Marlborough Sounds Restoration Trust working to protect native landscapes.
The Marlborough Sounds Restoration Trust has spent more than a decade working to control wilding pines throughout the Marlborough Sounds.
Originally coordinated by a small group of landowners, the organisation has grown to include members of the wider community and has formed partnerships with businesses working in and around the area.
Left unmanaged, wilding pines have the potential to overtake the natural flora and fauna of the environment, threatening New Zealand’s native species’ and landscapes.
Recently, Tall Poppy Picton and Marlborough Sounds owner Grant Douglas became a trustee of the Marlborough Restoration Trust.
While dedicated to pest trapping at his Marlborough Sounds home, he wanted to make a meaningful contribution to his community and his environment at a higher level.
“Living in the Marlborough Sounds, I know first hand how important it is to actively work on pest control, and persistently, to avoid pests taking over our beautiful environment,” he says.
“The Marlborough Sounds Restoration Trust does some amazing work in this area and I wanted to support that.”
Trust Coordinator Siobain Finlow-Bates says support from the community enables them to channel their efforts in a coordinated way to give them the best chance at long-term results.
“We have been carrying out wilding pine control in the Marlborough Sounds for twelve years; it started with the landowners chipping away and not making much progress.
“Coming together to do it in a more coordinated way, we can achieve a lot more,” she says.
The group now works strategically throughout the Sounds, block by block, bay by bay.
Obtaining funding for the programme can be difficult as the Trust competes with other areas of New Zealand doing the same work, Siobain says.
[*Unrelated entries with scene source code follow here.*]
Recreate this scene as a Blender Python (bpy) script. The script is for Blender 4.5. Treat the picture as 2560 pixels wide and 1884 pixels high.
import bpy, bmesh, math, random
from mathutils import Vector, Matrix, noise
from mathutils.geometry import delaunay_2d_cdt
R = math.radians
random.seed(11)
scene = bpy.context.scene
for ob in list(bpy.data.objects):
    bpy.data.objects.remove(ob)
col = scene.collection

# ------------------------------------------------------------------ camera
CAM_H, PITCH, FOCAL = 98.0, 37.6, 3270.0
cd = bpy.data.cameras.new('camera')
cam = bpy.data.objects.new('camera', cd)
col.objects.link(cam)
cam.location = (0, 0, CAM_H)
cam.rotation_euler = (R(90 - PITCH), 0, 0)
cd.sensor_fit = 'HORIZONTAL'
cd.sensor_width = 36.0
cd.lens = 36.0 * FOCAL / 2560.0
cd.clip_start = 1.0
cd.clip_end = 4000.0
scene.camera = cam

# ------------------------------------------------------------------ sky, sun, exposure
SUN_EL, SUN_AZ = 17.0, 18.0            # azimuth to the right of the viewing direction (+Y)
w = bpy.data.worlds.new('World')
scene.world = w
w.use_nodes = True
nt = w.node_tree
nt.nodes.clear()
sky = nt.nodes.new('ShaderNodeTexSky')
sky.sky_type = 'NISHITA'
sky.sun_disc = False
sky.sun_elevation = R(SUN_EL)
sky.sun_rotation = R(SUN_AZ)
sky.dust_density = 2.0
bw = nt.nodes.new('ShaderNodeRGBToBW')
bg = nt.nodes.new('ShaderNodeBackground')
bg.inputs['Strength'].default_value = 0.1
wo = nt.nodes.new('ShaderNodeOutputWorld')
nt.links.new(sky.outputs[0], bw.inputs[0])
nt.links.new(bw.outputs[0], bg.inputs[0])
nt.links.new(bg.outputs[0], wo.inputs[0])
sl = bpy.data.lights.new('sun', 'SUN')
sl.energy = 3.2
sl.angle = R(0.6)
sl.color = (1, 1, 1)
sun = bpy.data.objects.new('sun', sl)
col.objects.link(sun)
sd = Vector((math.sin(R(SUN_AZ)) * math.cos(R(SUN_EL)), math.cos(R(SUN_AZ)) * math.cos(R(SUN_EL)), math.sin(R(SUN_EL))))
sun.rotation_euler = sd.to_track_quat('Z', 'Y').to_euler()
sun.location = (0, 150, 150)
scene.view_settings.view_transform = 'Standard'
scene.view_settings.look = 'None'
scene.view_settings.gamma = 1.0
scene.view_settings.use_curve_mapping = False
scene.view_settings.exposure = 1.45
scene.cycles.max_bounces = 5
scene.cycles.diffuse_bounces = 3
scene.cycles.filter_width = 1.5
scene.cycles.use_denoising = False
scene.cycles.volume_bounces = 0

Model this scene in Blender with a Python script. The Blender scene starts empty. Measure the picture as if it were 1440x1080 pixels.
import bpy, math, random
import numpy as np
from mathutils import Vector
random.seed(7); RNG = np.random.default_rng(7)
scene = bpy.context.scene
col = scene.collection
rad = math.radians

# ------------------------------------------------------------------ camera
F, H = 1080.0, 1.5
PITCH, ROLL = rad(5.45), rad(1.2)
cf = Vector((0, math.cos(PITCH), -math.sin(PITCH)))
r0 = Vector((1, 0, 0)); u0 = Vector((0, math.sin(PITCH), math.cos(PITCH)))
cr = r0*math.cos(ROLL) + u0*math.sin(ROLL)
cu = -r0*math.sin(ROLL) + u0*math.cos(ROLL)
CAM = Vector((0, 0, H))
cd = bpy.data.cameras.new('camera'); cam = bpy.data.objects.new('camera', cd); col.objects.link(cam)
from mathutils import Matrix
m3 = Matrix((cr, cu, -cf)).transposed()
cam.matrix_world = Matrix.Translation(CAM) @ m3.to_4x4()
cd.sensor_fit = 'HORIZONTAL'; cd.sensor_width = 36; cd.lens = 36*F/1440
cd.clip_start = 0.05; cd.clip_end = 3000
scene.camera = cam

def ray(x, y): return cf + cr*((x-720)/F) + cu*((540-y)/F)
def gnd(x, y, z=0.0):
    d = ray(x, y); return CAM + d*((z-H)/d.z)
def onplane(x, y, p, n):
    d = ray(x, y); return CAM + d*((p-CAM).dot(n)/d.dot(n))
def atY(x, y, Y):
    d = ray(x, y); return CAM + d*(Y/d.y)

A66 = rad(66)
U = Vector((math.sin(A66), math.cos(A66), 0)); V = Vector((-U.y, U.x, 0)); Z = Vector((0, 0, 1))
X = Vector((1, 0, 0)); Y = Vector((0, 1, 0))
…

“There’s millions being spent [by the Government] in high country areas down south, and because those areas are taking so much funding the Sounds is considered a low priority area.”
As such, sponsorship in the form of money, transport, accommodation and equipment add up, and make a big difference to their ability to undertake their work long term, she says.
Considered the Trust’s flagship programme, the wilding pine programme is about control, rather than eradication and requires return visits to each block every eight to 10 years.
Recently, they also began working on animal pest control in the Marlborough Sounds.